* [SUPPLIED INFORMATION]:
***
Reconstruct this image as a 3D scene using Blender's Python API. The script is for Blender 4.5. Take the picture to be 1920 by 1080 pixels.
***
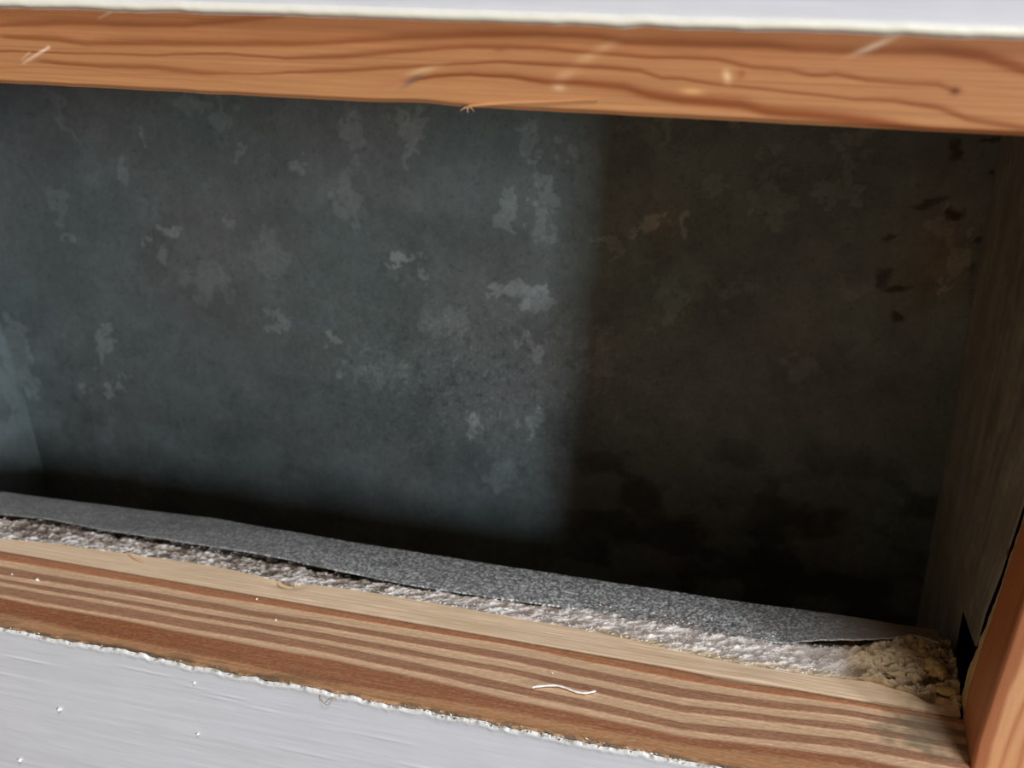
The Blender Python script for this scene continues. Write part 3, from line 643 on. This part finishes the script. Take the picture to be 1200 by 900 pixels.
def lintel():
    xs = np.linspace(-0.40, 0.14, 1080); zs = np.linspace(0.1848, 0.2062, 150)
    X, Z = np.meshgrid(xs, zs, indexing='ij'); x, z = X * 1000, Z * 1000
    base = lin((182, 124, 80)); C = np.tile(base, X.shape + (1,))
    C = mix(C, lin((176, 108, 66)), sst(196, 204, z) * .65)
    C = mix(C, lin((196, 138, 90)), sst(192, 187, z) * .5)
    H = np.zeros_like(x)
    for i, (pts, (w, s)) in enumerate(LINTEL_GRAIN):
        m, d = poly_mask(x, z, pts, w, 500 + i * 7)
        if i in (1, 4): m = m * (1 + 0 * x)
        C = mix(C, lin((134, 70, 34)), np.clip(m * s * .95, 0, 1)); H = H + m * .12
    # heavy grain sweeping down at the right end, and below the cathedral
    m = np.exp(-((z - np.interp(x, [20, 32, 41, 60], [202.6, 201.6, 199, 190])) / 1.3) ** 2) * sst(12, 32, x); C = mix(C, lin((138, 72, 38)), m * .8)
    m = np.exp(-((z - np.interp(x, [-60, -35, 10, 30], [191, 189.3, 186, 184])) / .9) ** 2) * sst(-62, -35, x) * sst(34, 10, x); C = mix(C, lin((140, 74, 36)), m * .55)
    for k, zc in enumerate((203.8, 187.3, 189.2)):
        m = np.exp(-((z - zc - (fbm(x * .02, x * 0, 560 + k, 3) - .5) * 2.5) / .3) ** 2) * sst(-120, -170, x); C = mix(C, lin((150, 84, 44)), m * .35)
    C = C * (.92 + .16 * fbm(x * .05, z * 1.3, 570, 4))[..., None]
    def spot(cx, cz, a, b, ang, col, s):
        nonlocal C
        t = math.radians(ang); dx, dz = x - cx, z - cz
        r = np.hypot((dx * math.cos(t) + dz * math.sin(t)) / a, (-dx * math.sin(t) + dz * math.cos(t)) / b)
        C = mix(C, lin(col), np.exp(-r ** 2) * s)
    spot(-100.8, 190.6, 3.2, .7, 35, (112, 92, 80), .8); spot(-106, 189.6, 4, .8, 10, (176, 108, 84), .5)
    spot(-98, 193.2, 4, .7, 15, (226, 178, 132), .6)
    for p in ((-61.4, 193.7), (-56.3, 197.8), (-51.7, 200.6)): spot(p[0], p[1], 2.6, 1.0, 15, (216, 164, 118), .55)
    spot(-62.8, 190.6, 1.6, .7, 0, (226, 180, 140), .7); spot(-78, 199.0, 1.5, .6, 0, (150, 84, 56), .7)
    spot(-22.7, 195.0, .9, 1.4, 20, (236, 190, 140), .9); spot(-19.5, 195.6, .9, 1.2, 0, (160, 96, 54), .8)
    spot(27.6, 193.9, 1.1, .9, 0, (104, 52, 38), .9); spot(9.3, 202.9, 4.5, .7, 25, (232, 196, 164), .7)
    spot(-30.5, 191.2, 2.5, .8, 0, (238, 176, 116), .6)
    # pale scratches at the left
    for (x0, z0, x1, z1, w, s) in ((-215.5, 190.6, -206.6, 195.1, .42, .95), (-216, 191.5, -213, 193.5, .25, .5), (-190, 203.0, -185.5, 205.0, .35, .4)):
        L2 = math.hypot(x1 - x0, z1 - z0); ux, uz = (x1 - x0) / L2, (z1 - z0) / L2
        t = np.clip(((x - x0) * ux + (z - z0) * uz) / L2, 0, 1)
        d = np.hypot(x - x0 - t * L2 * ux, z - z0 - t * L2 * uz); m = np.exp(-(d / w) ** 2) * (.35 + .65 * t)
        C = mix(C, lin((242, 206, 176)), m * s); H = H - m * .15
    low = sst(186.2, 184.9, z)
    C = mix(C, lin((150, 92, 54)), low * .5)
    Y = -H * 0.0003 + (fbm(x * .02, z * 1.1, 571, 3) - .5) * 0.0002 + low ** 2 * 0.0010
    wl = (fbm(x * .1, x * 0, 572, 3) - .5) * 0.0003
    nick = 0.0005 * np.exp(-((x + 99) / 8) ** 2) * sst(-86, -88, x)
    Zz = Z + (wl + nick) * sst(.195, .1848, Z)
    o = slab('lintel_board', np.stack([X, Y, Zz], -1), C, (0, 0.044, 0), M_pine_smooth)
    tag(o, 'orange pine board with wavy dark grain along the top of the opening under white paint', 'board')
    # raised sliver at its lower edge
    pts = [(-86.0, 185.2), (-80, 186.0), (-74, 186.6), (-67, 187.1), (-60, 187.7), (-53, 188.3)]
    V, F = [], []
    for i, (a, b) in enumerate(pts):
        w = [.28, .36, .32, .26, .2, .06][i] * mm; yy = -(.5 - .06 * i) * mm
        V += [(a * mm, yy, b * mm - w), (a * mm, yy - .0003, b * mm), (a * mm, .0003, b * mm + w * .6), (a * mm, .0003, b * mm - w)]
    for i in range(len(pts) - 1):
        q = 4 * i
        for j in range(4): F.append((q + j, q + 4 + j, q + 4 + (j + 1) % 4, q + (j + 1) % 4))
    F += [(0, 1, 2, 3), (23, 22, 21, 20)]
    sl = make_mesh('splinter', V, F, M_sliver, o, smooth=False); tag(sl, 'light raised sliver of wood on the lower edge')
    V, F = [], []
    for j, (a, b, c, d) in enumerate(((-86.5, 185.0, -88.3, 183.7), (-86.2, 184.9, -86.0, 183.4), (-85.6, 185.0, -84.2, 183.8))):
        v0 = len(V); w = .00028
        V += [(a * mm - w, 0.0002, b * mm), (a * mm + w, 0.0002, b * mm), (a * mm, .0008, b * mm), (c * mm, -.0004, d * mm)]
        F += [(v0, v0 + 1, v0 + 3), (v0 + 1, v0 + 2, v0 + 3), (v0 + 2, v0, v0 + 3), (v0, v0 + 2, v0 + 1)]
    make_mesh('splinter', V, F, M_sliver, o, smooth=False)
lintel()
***
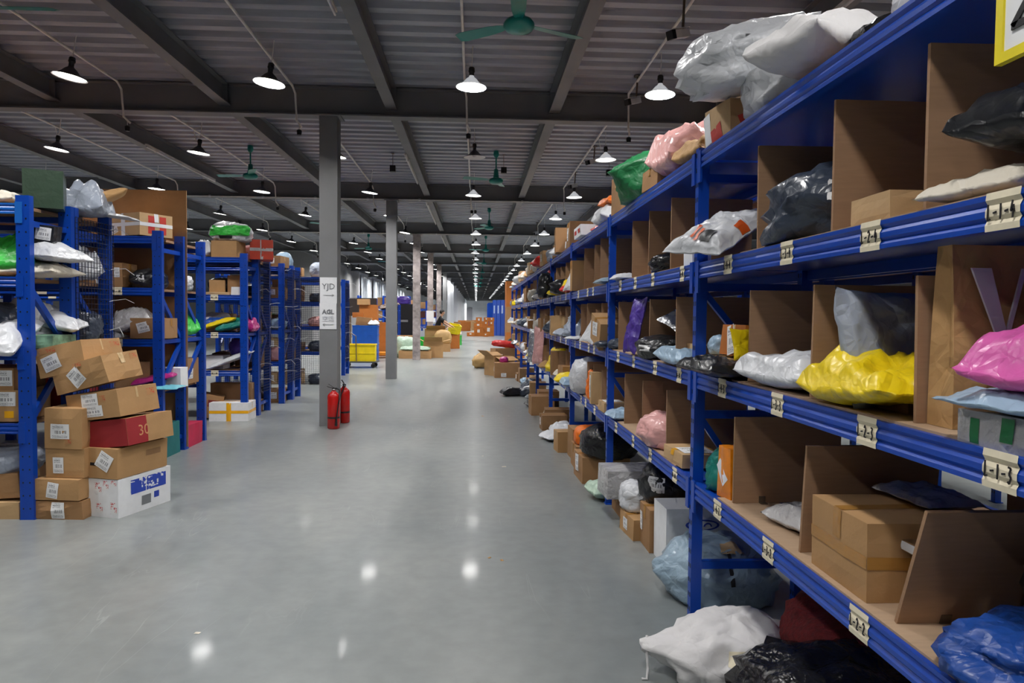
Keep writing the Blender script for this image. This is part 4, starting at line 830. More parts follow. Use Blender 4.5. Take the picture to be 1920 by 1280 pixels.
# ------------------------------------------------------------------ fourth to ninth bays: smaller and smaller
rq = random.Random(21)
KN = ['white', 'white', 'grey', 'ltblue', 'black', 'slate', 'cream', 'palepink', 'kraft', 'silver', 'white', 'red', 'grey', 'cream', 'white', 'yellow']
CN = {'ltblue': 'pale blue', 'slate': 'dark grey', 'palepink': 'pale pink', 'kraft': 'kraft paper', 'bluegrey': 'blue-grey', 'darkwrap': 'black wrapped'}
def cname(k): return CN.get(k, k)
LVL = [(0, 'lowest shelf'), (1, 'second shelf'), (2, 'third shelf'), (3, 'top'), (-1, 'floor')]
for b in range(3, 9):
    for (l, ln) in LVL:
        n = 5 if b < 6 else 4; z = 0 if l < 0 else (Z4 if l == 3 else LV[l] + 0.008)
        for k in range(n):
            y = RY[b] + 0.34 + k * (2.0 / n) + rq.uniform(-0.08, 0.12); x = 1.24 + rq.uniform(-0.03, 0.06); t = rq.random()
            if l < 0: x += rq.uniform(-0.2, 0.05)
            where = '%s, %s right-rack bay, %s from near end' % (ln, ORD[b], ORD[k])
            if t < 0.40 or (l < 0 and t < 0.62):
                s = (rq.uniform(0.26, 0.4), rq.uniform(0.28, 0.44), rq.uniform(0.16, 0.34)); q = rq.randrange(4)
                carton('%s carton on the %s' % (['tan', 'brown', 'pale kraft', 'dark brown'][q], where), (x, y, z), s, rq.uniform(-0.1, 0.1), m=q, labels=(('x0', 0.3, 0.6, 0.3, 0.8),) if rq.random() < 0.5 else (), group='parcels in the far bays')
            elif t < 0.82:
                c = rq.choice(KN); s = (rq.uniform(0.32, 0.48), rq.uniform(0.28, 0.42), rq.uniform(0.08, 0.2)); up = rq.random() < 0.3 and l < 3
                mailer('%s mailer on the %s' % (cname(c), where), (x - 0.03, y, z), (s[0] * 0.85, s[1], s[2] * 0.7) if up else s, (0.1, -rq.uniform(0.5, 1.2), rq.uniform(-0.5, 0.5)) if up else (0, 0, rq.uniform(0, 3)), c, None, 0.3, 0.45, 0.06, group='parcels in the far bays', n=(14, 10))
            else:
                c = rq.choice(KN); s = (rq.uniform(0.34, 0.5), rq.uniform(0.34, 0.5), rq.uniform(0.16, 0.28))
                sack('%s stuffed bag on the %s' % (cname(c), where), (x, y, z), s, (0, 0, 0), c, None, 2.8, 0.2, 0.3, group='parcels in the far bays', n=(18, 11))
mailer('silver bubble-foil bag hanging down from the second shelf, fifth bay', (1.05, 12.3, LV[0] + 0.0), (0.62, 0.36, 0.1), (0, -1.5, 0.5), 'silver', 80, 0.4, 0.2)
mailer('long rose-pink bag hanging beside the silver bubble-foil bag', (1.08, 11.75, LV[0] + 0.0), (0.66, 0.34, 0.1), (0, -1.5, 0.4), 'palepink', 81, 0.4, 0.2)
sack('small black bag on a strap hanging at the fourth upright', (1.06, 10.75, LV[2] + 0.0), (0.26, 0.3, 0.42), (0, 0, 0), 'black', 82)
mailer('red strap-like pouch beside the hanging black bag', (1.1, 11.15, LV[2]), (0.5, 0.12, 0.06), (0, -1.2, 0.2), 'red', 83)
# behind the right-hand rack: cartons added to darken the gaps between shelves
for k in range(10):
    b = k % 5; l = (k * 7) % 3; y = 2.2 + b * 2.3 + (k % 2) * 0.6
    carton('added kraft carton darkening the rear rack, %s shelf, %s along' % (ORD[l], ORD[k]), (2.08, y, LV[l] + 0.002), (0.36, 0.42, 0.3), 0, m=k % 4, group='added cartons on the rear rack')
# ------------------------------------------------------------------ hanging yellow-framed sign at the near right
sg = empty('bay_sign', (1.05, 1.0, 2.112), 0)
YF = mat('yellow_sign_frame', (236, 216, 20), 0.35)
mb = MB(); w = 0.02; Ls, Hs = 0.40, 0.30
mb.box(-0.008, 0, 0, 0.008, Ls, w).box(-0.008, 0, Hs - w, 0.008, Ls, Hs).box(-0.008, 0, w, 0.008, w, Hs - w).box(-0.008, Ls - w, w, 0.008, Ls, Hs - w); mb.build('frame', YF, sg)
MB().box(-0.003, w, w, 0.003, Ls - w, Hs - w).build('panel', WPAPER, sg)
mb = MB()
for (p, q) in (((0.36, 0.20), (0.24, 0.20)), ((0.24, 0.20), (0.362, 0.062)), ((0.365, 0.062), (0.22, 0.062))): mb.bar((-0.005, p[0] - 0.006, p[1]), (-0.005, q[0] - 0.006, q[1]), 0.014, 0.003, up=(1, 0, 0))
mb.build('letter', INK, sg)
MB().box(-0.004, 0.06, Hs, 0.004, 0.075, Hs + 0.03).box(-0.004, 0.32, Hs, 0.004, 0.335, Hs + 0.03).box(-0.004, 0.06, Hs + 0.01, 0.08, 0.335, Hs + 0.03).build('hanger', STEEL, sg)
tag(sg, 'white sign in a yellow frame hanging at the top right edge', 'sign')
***
* [GIVEN PROBLEM]:
The word "this" may appear on some lines of these records; state how many such lines there are, and nothing else.

* [OUTPUT OF THE EXERCISE]:
3